Beleza no horror (publicado originalmente em 1/10/2009)
Um dos filmes mais celebrados da primeira metade do século passado foi, sem dúvida, ‘O Homem que Ri’ (1928). A exaltação não se deu por acaso. A fita possui diversos pontos dignos de aplausos. Para começar, o seu protagonista Conrad Veidt. Aos 35 anos de idade e 12 de carreira, já havia rodado 81 fitas (o que era normal nos anos 1910 e 1920, quando os atores faziam muitos longas-metragens por ano). Ele era nascido em Potsdam, Alemanha. Até então, tinha participado, dentre seus principais trabalhos, de ‘O Gabinete do Doutor Caligari’ (1920), marco do cinema germânico; além de ‘Anders als die Andern’ (sem tradução ao português – 1919), o primeiro filme a ter um personagem gay na história do cinema (Veidt o fez) e ‘Das Land ohne Frauen’ (1929), o filme sonoro de estreia do ecrã alemão. Como se pode notar, este ator estava em praticamente todos os momentos altos da sétima arte de seu país. Seguiria assim em 1928. A atuação dele, sofrendo e ao mesmo tempo tendo que se fixar no riso, é de encher os olhos de lágrimas. Veidt consegue transmitir pureza, ingenuidade, padecimento, amor e alegria. E tudo isto numa fita muda.

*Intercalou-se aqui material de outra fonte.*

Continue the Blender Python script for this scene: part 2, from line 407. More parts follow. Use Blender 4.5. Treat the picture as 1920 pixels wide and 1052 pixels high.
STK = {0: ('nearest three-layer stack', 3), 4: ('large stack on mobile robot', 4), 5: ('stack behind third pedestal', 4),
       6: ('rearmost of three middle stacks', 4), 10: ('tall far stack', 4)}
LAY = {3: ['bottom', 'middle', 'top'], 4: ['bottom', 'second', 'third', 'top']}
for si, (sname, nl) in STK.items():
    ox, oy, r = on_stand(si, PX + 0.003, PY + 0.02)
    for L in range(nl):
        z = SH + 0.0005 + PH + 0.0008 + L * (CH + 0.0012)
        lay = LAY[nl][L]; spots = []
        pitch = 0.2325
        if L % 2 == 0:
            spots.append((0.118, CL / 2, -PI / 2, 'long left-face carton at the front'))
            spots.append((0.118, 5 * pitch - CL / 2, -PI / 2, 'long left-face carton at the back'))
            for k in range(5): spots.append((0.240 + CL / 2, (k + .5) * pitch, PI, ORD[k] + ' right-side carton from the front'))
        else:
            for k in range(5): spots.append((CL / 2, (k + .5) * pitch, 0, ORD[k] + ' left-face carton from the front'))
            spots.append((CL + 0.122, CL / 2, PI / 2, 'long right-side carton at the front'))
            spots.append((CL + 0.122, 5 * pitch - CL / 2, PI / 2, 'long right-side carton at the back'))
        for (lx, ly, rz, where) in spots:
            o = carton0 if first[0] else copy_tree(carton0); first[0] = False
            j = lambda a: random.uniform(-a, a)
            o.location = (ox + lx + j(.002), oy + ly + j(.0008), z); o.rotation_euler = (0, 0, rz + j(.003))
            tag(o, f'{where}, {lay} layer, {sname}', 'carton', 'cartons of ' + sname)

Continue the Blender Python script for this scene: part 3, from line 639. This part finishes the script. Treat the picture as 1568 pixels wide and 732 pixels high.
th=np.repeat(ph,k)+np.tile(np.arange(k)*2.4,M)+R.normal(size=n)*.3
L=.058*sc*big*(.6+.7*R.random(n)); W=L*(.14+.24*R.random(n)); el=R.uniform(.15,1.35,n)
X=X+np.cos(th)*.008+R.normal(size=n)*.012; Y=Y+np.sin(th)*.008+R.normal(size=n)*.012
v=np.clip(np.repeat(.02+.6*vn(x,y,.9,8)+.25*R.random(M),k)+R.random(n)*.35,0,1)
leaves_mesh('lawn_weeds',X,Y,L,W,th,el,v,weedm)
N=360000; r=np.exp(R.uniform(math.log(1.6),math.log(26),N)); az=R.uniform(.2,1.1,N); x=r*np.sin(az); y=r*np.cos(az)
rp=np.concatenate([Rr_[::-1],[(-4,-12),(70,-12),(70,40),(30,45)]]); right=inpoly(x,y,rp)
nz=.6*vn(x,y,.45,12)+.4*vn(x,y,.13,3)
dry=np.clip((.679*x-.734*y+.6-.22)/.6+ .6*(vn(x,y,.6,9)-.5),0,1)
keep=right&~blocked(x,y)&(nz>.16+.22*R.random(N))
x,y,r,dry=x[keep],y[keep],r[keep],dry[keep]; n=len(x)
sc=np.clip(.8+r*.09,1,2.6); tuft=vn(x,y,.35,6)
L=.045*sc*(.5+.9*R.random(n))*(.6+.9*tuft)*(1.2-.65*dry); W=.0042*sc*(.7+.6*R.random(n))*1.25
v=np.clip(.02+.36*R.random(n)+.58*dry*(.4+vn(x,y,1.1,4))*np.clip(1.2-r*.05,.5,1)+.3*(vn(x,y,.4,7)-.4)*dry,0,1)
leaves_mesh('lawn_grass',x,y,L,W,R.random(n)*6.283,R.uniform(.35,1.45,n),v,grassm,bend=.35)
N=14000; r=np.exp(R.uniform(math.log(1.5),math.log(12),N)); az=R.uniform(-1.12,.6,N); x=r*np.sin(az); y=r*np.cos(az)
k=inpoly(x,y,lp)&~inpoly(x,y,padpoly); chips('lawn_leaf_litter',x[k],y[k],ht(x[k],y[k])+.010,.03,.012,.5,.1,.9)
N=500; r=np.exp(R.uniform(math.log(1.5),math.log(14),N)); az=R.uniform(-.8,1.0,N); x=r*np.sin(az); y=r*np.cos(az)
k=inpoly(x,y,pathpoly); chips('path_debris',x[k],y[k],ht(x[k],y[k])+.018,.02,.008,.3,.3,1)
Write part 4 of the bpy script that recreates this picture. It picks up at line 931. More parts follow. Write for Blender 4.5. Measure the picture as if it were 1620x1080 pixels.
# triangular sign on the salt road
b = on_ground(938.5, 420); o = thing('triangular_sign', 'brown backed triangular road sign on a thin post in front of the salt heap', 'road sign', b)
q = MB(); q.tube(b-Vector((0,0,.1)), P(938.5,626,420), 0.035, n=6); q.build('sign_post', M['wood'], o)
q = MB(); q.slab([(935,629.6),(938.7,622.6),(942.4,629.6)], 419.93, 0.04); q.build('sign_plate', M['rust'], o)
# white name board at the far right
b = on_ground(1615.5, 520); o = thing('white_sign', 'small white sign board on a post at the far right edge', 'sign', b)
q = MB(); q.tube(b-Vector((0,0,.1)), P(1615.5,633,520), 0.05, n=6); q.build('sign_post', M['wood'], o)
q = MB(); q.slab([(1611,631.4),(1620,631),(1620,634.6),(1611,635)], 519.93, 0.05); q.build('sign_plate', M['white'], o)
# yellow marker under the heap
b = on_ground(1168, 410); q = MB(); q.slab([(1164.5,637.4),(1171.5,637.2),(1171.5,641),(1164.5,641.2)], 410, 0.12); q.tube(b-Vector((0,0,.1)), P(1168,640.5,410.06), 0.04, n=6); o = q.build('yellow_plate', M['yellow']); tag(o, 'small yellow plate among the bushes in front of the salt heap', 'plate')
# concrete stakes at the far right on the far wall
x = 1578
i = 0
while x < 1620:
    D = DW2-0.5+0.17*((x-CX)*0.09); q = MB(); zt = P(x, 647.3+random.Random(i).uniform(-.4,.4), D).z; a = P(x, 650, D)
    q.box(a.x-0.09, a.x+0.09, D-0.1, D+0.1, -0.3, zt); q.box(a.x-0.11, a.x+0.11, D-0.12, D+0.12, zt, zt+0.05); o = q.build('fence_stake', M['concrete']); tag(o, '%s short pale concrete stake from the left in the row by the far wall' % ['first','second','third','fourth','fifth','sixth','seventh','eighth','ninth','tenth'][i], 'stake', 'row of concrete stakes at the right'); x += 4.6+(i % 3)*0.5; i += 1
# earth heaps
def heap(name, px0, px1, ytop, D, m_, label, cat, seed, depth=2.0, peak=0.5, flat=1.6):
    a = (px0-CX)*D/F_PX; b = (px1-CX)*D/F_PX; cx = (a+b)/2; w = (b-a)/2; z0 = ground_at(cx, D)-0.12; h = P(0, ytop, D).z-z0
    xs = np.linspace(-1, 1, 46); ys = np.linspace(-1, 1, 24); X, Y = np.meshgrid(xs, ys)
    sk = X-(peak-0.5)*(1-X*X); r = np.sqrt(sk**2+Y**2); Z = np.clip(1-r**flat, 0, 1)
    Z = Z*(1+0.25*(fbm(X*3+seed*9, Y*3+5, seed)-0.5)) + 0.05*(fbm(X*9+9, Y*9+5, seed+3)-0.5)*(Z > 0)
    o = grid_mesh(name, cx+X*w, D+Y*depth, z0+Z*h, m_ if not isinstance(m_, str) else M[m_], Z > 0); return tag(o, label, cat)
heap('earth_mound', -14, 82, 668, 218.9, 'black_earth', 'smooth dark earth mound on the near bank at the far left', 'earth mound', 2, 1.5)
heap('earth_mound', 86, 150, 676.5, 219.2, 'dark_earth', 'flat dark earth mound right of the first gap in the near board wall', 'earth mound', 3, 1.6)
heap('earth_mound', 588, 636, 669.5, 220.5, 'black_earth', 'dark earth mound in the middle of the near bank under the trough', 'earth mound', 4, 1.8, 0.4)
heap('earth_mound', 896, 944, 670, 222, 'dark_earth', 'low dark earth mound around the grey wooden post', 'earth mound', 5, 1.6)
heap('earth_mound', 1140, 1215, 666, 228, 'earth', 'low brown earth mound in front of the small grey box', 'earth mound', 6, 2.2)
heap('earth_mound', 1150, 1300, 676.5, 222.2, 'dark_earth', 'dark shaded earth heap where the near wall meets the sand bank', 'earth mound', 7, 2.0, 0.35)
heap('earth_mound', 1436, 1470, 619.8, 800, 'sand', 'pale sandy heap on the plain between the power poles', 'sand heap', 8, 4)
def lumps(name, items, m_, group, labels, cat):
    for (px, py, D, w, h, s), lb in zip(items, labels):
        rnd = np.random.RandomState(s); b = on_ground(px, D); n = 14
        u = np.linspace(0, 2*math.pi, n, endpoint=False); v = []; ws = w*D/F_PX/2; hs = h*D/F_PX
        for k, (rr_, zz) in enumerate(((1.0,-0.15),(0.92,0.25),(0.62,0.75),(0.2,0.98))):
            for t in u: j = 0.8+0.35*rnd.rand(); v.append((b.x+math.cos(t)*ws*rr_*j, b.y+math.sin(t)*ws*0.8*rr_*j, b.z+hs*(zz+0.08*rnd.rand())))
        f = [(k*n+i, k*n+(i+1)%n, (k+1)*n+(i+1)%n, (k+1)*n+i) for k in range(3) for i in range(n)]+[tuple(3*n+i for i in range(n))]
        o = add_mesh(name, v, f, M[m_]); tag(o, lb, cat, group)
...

A outra chave da consagração de ‘O Homem que Ri’ é o enredo. Escrita por Victor Hugo em 1869, a peça teatral reunia o que existe de mais perfeito na busca da emoção sincera da plateia: a dor e a pena do personagem central da trama. O script narra a história de Gwynplaine (Veidt na fase adulta, Julius Molnar Junior na fase criança), um garoto pobre do século 17, roubado de seu pai, um rebelde do reino de James II (Sam de Grasse). Sequestrado pelo rei, o menino tem o rosto cortado e deformado, de maneira que ele sempre estará com um enorme sorriso. Ele vira andarilho. Nas ruas, é pego por um grupo de delinquentes de circo, liderado pelo temível Hardquanonne (George Siegman), que o maltratam. Gwynplaine é largado à míngua. Com frio e fome, andando pelas ruas cobertas de neve, encontra uma criança. A dupla chega à casa do filósofo Ursus (Cesare Gravina). Este os acolhe e descobre que a menina, Dea, é cega. Crescidos, Dea (Mary Philbin) e Gwynplaine fazem apresentações, onde a atração principal é ele e sua risada eterna.
Os três vivem em seu mundo. Era de se esperar que Gwynplaine acabasse por se apaixonar por Dea. Mas como sentir o amor sem saber se ela, se pudesse enxergá-lo algum dia, o acharia bonito, sentiria este mesmo sentimento? O rapaz não sabe o que fazer. Todavia, Dea o aceita sem pestanejar. Uma das cenas mais marcantes do filme é a hora em que ela passa a mão pela face dele e percebe que a sua boca tem um desenho estranho. Choca-se no primeiro instante, porém consola-se, afinal, Dea também carrega um dano consigo própria que é a cegueira. São sequências lindas que ocupam toda a beleza do horror passada para a telona. Veidt e Mary conseguem este entrosamento magnífico e contagiante. Tornaram-se inesquecíveis.
O terceiro mote da obra, dirigida por Paul Leni, é a trajetória trágico-curiosa de algumas pessoas que trabalharam em ‘O Homem que Ri’. P. Leni, por exemplo, morreu aos 44 anos envenenado. Até hoje não se sabe o que ou quem fez isso. George Siegman faleceu aos 44, de anemia. J. Grubb Alexander, um dos roteiristas do drama, sucumbiu de pneumonia aos (adivinhem?) 44. C. Veidt se foi aos 50, de infarto, enquanto disputava uma partida de golfe. Ele caiu morto na grama. Mary Philbin, apesar de ter vivido 89 anos, trabalhou como atriz por somente oito – de 1921 a 29, em 31 filmes. Não quis mais, simplesmente.